Sin ánimo de añadir leña al fuego del debate académico -pues es verdad que la distinción existe, aunque no es tan nítida-, soy partidario de distinguir entre fantasía moderna y todo lo anterior, a lo que me resisto a llamarlo “fantasía”. Distinguir nos ayuda a conocer mejor, a tratar con el debido respeto, con mayor precisión y cuidado, obras de carácter muy diverso. Forzando un poco la cuestión: enfrentarse a la Divina comedia (1321) con la misma actitud con la que leemos Peter Pan (James M. Barrie, 1906) sería muy propio de los Dursley, un despropósito que nos incapacitaría para entender nada de la obra de Dante Alighieri. Y viceversa: un renacentista, que sabe muy bien que al final de su vida será juzgado por su amor, haría mal en pensar que Peter Pan pudiera salirle al encuentro a la vuelta de la esquina.

Esta distinción nos previene también de catalogar El Señor de los anillos con la etiqueta de “fantasía”. Haríamos bien, frente a muchos relatos de Tolkien, al leerlos como mitos, en el sentido clásico de esa expresión, aplicable también a los antiguos cuentos de hadas. Harry Potter y la piedra filosofal, aunque conecta con la tradición de los cuentos de hadas, aunque desde el punto de vista de la técnica narrativa no es una obra precisamente innovadora, conviene encuadrarlo, por su enfoque temático, en el dignísimo género de la fantasía.

Hay otra razón útil para esta distinción. Nos ayuda a cobrar conciencia de que los discursos fuertes sobre el bien y el mal que con mayor facilidad consumimos los postmodernos son ficciones fantásticas. Esto debería alertarnos sobre cierta debilidad de nuestra inteligencia, que parece incapacitada para reconocer, sin complejos, como verdaderos, a los discursos que nos hablan sobre asuntos humanos que están más allá de lo científicamente mensurable, de la superficie de la realidad que ven nuestros ojos.
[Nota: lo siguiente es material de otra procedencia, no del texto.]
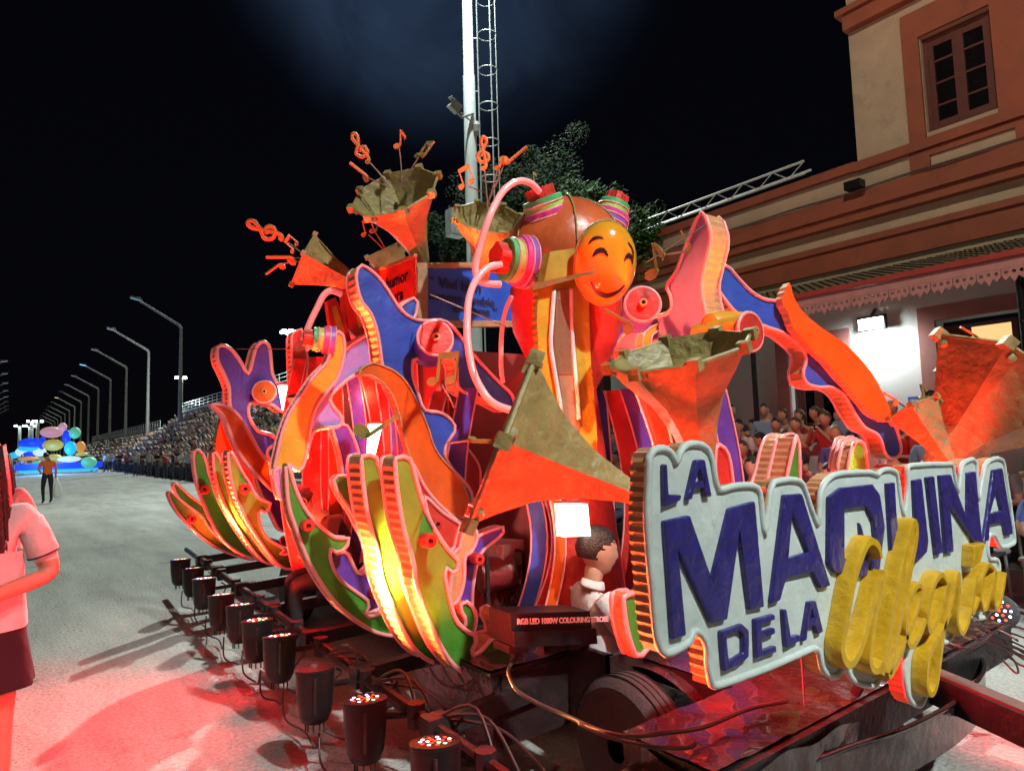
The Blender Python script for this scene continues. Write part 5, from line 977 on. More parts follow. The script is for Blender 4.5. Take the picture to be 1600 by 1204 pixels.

De ahí que Saint-Exupéry, en esa fantasía moderna tan realista que es El Principito, tratara de recordarnos que «lo esencial es invisible a los ojos, no se ve bien sino con el corazón». El piloto francés era muy consciente de que su fantasía creaba un nuevo lenguaje para revelar al hombre de su tiempo algunas viejas, olvidadas, pero fundamentales verdades espirituales.